Film and theatre director, screenwriter and documentary filmmaker Wojciech Smarzowski represents the creative contingent of Polish cinema makers that emerged after the year 2000. For 10 years, between the fall of communism in Poland and the year 2000, the film industry, once subsidised by the regime, had to adapt to reduced support from the government budget. films would no longer be censored, but economics in the transition period demoted the role of cinema in social life. Cheap reproductions of Hollywood action films were made, and the masters of cinema - Jerzy Kawalerowicz, Andrzej Wajda, Krzysztof Zanussi - found it hard to adapt to the new realities.
A new current in Polish cinema emerged with the establishment of the Polish Film Institute in 2002, which finances film production, supports young filmmakers and promotes Polish cinema abroad. In 2004, Smarzowski, who was "doubtful about making a film in the official system" - i.e. with a sufficient budget - made The Wedding, an independent movie on a small budget. The film received a mention at the Locarno Film Festival and brought him unexpected recognition in Poland. Other prizes include the Jury Special Prize and prize for Male Role at the Gdynia Film Festival, seven Eagles - the Polish Film Prize - and a Polityka magazine Passport award.
The Wedding
The Wedding / Wesele is an adaptation of an important piece of Polish culture - Stanisław Wyspiański's play of that title from 1901. Smarzowski's film updates the original's critical, sarcastic exposure of 19th-century Polish society. Against the backdrop of the wedding of the pregnant daughter of a rich villager who marries her off to a man who agrees to take her for his wife in exchange for a modern sports car, Smarzowski drew a caricature of Polish society and all its national sins. To evade the cold, calculating gangster who delivered the sports car, the father bribes a notary, a policeman and even the priest. In contrast to Wyspianski’s country folk, intoxicated by visions of the struggle for national independence, Smarzowski’s villagers are preoccupied with envy and greed.

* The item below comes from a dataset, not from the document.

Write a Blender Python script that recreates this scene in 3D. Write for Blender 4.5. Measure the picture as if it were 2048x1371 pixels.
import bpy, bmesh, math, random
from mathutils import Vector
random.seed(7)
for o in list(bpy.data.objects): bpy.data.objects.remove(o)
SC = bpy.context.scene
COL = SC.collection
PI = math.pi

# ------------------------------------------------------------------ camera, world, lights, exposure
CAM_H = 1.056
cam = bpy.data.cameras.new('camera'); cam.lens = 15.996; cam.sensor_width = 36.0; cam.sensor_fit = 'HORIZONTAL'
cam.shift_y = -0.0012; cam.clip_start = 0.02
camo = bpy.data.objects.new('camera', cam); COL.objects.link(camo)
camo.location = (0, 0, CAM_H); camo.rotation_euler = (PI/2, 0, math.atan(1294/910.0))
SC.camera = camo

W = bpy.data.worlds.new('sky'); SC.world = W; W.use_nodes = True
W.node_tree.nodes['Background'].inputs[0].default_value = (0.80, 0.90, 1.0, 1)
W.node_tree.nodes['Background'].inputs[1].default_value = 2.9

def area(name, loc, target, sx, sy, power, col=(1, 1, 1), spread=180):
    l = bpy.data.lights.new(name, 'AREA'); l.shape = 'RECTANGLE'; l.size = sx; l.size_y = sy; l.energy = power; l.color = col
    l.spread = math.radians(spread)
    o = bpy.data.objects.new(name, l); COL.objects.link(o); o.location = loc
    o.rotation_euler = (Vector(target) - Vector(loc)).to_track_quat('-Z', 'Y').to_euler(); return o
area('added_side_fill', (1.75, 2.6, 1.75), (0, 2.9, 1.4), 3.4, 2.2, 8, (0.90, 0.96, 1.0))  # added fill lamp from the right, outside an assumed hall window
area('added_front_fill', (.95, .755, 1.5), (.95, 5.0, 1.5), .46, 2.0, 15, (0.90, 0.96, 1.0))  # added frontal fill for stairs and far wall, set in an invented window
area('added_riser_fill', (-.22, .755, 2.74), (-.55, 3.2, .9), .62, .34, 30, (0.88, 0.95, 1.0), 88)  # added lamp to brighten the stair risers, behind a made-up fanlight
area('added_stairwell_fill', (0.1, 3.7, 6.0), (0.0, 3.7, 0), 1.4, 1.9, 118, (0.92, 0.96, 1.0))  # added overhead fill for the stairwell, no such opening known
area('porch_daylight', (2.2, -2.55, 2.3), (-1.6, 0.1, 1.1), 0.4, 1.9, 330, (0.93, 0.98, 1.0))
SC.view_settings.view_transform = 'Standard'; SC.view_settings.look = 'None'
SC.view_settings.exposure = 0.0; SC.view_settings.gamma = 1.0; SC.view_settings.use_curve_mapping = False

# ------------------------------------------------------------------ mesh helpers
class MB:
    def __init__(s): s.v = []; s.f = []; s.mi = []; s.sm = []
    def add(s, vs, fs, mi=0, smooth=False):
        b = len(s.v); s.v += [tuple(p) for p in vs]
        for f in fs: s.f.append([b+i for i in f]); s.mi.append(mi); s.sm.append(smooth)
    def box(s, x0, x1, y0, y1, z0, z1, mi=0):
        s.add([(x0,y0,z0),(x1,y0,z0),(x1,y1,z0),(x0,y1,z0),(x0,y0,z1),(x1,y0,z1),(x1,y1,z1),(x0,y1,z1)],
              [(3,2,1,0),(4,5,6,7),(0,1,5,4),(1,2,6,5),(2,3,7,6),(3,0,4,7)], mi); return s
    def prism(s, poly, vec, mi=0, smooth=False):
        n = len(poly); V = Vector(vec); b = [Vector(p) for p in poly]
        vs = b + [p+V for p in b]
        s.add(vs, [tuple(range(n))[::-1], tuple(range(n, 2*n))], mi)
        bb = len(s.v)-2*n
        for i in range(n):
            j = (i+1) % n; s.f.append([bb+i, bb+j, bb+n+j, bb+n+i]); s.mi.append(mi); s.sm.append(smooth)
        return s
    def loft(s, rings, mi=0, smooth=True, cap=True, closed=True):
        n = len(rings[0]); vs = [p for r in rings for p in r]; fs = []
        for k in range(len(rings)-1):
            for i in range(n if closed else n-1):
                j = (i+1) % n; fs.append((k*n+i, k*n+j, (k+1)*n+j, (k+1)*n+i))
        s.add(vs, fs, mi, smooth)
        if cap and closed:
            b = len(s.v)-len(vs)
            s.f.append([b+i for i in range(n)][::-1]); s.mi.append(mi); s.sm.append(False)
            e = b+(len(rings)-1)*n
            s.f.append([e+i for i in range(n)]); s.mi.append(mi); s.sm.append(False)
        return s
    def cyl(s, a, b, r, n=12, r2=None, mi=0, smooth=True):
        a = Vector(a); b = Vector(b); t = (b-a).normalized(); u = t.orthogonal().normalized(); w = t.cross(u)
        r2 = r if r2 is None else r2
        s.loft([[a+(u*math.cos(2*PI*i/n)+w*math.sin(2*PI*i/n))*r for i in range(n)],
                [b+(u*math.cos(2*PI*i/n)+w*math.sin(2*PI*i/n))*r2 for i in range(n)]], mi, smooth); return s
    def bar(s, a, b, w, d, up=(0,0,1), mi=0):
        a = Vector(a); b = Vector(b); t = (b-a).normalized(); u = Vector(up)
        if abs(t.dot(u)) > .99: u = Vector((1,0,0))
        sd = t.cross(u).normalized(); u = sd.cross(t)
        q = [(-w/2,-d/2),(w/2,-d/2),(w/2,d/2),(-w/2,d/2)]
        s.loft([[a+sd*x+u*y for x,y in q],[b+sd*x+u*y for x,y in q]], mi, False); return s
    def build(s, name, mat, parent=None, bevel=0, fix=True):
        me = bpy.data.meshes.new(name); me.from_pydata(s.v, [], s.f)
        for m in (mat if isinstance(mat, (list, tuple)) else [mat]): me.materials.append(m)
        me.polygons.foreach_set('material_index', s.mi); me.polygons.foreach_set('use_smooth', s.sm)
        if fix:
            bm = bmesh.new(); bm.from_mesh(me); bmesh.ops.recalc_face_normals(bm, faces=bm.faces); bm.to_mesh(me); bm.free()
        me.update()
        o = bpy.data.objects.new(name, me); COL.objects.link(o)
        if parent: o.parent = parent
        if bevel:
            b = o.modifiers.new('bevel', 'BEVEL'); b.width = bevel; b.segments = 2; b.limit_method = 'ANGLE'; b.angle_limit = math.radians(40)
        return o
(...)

The Varlovy Vary film festival programmers, when The Wedding was shown there, called it a "blackly absurd comedy of unchecked monetary obsession". The wedding - the film's priest nonchalantly says "If no-one gets thrashed, a wedding's a failure" - is a metaphor of the overall state of society. "Even if many of the cultural references are lost in translation", Anna Smith writes for the BBC Films website, "others survive the journey: drunken wedding guests get everywhere, after all". Smith notes the "Severed digits, dead bodies, exploding toilets, forbidden nookie and lashings and lashing of vodka. If all this makes it sound like a gross-out comedy, think again: this is a grim, intense world in which the only laughs are jet black".
The Dark House
The strength of Smarzowski's cinema lies in his portraying a rotten universe. The Dark House / Dom zły from 2009 is set during martial law in Poland in the 1980s. In the Bieszczady Mountains in remote southeast Poland, an unemployed zootechnics specialist with a dark past and a growing drinking problem tries to start over with a clean slate. Taking up a new job at a State Agricultural Farm in the region, he makes an accidental stopover in a farmhouse. He stays for the night with a random family.
Initial distrust between guest and hosts is quickly dispelled and turns into friendship. A plan of making a joint business arises, then passion and lust lead to surprising, tragic consequences. The unfolding story is intertwined with a parallel one which sees the protagonist four years later, during the martial-law era, taking part in a reenactment of the events that traspired at the house during his visit.
The Dark House questions the image of the Polish People's Republic shown in Stanisław Bareja's comedies, as an expression of the need to restore appropriate balance. Smarzowski shows degraded people who drink and commit evil, and simultaneously he comments bitingly on the myth of Solidarity - a founding legend of the new Poland. The Dark House received three awards at the Gdynia Film Festival, an award for its cinematographer, Krzysztof Ptak, at the Camerimage Cinematography festival, and four Eagle Awards.